Enter render streaming. Realistically, modern AR devices can’t take care of all these issues…but desktop machines have more than enough horsepower. The proof is in the pudding: we see in the examples of open-world video games previously mentioned that we can very much create whole worlds from scratch and render them fluidly at high FPS rates. So let’s outsource the work! The process of render streaming starts with an XR application running on a machine with a much stronger GPU than a smartphone (at scale, a server, physical or cloud-based). Then, each processed, rendered frame of the experience, generated in real time, is sent to the display device (your smartphone). Any inputs from the display device, such as the camera feed and touch, gyroscope, and motion sensors, are transmitted back to the server to be processed in the XR application, then the next updated frame is sent to the display device. It’s like on-demand video streaming, with an extra layer of input from the viewing device. This frees the viewing device from actually having to handle the computational load. Its only responsibility now is to stream the graphics and audio, which modern devices are more than capable of doing efficiently. Even better, this streaming solution is browser-compatible through the WebRTC protocol, meaning that developers don’t need to worry about cross-platform compatibility, and users don’t need to download additional applications.
Diagram of render streaming process using Unreal Engine. Credit: Unreal Engine 2020.

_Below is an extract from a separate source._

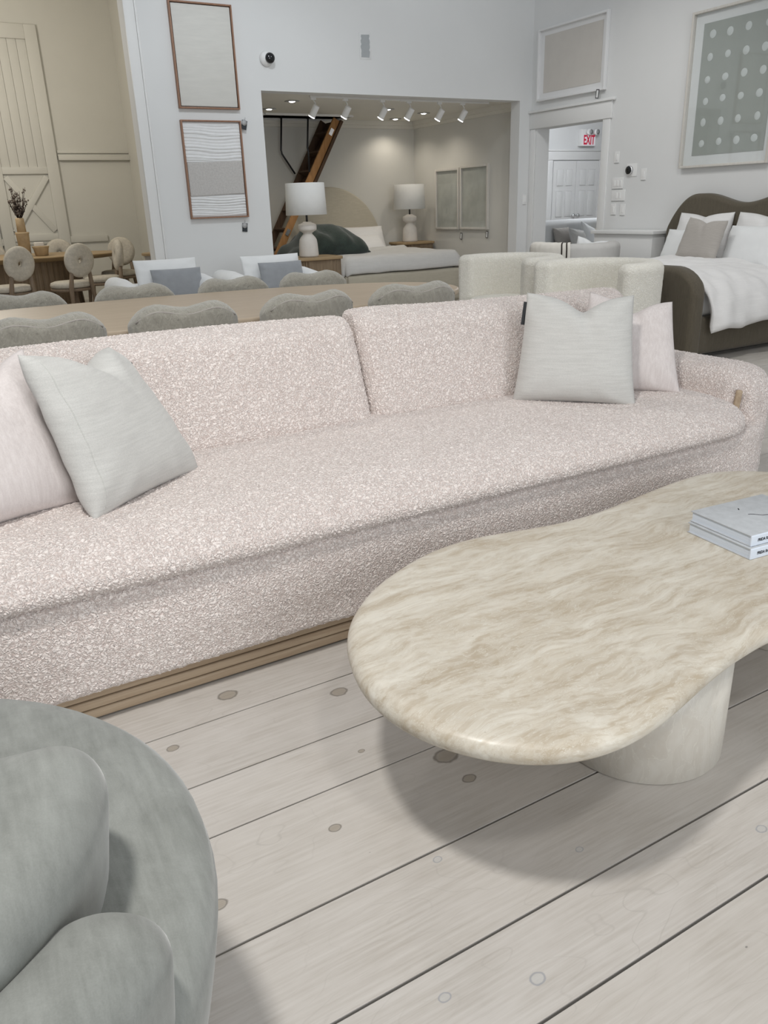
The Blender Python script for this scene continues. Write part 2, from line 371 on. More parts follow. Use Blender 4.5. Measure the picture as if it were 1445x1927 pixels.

  There is just one problem: it takes time for input signals to move from the streaming device to the server, be processed, and have results be transmitted back. Nor is this a new challenge; we have long struggled with the same latency issue in modern multiplayer video games and other network applications. For render streaming to become an attractive, widespread option, 5G network connectivity and speeds will be necessary to reduce latency to tolerable levels. Regardless, it would be wise for developers to get familiar with the technology. All the components are already at hand; not only is 5G availability increasing, but Unity and Unreal Engine have also released native support for render streaming, and cloud services catering to clients who want render streaming at scale are beginning to crop up. The future is already here — we just need to grab onto our screens and watch as the cloud renders the ride.